What Is True Freedom?

15-18 So, since we’re out from under the old tyranny, does that mean we can live any old way we want? Since we’re free in the freedom of God, can we do anything that comes to mind? Hardly. You know well enough from your own experience that there are some acts of so-called freedom that destroy freedom. Offer yourselves to sin, for instance, and it’s your last free act. But offer yourselves to the ways of God and the freedom never quits. All your lives you’ve let sin tell you what to do. But thank God you’ve started listening to a new master, one whose commands set you free to live openly in his freedom!

19 I’m using this freedom language because it’s easy to picture. You can readily recall, can’t you, how at one time the more you did just what you felt like doing—not caring about others, not caring about God—the worse your life became and the less freedom you had? And how much different is it now as you live in God’s freedom, your lives healed and expansive in holiness?

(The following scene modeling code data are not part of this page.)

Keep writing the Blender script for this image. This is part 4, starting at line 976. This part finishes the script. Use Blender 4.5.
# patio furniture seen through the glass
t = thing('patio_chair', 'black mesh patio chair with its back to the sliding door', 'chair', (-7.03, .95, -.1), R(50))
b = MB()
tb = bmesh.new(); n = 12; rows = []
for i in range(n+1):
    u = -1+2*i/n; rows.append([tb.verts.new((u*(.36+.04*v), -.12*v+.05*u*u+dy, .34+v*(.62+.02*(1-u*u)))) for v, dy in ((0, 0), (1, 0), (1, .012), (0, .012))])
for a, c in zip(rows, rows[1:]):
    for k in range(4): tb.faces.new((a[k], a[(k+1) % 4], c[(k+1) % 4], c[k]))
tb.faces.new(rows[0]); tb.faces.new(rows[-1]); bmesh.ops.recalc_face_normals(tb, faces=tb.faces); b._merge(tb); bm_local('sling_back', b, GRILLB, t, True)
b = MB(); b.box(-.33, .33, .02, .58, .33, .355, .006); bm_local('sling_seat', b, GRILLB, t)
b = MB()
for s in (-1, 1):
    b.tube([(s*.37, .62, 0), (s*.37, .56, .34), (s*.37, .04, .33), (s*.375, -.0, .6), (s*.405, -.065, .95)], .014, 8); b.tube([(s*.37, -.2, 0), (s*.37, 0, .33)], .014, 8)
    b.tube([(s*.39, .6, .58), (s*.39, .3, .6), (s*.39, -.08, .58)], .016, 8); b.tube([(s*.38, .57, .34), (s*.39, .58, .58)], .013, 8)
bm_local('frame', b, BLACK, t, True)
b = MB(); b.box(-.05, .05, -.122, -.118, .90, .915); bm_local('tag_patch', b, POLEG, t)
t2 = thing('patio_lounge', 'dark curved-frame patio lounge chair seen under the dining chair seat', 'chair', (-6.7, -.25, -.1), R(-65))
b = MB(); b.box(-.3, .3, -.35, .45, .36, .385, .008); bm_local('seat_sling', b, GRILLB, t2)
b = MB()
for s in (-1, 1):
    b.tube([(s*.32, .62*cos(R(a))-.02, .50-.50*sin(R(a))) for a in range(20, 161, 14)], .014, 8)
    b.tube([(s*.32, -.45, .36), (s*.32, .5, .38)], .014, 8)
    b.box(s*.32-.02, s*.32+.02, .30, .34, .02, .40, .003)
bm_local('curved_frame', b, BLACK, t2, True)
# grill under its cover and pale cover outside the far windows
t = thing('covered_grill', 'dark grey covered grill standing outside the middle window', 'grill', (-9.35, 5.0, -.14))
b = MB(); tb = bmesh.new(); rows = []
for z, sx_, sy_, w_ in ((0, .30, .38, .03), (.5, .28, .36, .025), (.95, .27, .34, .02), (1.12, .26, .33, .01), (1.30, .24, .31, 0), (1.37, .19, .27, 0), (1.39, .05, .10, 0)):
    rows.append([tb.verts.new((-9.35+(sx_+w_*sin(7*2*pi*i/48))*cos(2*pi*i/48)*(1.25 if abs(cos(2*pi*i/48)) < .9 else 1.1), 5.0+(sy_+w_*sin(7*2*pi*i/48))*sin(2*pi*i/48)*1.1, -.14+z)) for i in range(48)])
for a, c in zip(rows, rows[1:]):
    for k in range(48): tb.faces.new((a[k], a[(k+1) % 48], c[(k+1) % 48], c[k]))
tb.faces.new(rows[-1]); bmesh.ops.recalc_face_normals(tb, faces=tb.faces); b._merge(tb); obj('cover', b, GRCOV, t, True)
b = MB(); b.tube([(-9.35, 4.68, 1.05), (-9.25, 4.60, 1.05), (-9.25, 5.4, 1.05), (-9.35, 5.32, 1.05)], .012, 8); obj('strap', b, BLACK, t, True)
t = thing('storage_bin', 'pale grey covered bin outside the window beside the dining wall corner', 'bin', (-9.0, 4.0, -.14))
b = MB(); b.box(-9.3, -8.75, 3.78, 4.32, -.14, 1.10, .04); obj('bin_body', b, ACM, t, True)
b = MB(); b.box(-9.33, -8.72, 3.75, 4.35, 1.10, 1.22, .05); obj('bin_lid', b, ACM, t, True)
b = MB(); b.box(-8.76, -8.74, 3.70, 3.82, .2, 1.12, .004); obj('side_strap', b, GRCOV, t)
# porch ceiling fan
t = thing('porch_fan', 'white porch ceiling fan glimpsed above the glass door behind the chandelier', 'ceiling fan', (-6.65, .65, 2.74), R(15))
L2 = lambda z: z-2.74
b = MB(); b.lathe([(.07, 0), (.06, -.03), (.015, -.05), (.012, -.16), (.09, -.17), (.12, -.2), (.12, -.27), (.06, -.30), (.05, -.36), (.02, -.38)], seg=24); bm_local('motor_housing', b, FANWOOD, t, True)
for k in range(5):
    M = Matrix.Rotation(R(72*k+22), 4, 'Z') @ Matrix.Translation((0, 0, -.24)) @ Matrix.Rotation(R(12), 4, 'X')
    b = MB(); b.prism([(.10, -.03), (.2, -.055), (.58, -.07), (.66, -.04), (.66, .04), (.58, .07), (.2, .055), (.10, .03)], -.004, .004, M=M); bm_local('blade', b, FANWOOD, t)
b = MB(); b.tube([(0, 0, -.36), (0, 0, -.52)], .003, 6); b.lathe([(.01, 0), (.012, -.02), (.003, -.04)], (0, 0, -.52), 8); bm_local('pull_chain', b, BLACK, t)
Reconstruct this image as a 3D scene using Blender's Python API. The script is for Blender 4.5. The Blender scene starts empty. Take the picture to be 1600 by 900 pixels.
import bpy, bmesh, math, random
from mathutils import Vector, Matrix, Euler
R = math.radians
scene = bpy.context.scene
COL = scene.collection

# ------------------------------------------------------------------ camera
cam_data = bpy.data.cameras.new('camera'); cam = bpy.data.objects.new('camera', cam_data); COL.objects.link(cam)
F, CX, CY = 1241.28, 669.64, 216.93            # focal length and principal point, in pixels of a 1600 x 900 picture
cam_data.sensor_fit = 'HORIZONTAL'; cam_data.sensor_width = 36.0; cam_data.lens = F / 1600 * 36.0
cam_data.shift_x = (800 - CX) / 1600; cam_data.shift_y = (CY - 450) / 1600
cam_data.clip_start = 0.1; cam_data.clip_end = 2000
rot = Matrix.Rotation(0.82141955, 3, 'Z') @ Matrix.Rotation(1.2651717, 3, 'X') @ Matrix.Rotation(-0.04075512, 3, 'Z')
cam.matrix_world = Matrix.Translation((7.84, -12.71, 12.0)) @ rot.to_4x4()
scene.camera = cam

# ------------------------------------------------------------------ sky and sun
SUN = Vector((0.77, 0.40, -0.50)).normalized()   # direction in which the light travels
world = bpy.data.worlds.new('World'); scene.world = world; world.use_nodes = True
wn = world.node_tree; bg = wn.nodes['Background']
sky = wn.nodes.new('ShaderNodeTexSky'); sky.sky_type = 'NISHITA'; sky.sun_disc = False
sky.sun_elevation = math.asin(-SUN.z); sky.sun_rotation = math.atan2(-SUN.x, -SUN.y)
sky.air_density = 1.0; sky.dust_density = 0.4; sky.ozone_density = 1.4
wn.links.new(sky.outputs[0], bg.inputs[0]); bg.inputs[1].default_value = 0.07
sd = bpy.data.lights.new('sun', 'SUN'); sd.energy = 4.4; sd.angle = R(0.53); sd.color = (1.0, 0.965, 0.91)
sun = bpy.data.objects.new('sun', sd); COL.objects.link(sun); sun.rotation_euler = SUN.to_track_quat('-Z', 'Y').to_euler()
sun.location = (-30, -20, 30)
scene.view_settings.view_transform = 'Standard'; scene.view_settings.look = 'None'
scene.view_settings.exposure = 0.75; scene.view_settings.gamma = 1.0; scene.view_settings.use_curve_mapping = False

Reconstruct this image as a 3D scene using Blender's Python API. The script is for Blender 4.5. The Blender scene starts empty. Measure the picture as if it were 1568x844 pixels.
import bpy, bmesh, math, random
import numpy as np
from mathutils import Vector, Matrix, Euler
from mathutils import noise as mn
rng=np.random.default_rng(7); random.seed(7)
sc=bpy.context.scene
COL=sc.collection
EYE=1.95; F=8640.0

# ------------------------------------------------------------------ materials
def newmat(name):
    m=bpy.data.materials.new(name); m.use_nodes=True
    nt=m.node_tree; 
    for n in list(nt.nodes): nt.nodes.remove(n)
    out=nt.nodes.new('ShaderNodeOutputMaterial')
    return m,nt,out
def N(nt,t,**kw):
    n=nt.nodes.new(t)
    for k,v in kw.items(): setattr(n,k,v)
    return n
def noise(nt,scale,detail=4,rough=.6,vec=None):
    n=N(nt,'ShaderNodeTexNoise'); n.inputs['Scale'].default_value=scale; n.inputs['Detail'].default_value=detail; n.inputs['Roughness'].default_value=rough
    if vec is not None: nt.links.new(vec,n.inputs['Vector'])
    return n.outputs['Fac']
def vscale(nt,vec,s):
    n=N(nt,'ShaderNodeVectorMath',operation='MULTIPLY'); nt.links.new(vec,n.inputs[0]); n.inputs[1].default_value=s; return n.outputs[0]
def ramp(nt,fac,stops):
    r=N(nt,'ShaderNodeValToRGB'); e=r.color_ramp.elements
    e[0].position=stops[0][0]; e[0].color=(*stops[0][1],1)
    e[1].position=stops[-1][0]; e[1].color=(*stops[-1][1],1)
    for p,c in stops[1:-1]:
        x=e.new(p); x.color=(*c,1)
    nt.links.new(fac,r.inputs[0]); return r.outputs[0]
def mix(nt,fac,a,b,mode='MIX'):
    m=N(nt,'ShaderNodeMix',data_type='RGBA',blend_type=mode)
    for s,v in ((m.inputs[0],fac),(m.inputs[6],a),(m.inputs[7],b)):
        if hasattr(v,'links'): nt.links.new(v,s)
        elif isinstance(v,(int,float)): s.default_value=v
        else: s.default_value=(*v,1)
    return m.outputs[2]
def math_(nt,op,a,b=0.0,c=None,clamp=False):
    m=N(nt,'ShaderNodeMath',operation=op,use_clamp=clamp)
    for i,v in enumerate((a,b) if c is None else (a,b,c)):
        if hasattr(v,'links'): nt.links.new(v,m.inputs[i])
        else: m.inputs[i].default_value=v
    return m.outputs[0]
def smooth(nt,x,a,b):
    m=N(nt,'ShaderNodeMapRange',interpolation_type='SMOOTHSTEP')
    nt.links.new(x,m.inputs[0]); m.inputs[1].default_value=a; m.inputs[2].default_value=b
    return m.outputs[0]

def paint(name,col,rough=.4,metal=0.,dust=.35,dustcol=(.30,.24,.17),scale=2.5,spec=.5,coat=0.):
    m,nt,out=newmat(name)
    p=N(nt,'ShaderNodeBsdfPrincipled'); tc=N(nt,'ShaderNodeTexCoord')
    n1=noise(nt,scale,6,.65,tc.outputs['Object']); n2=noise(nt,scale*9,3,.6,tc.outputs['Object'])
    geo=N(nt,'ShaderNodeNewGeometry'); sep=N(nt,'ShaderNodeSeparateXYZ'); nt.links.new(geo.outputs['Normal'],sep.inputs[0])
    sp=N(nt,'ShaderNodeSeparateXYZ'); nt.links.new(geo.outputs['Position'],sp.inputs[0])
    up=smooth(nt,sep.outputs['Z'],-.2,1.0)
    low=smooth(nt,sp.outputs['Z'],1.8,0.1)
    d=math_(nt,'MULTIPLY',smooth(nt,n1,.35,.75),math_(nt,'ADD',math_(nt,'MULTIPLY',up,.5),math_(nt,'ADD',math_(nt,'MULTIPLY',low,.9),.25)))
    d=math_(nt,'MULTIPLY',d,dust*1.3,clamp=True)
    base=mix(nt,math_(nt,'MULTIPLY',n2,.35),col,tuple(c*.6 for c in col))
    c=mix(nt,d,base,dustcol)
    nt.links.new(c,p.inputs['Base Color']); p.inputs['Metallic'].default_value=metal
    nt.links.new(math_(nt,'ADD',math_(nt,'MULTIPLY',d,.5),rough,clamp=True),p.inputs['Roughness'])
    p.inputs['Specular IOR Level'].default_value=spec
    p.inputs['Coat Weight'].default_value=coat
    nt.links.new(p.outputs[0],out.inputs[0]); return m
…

20-21 As long as you did what you felt like doing, ignoring God, you didn’t have to bother with right thinking or right living, or right anything for that matter. But do you call that a free life? What did you get out of it? Nothing you’re proud of now. Where did it get you? A dead end.

22-23 But now that you’ve found you don’t have to listen to sin tell you what to do, and have discovered the delight of listening to God telling you, what a surprise! A whole, healed, put-together life right now, with more and more of life on the way! Work hard for sin your whole life and your pension is death. But God’s gift is real life, eternal life, delivered by Jesus, our Master.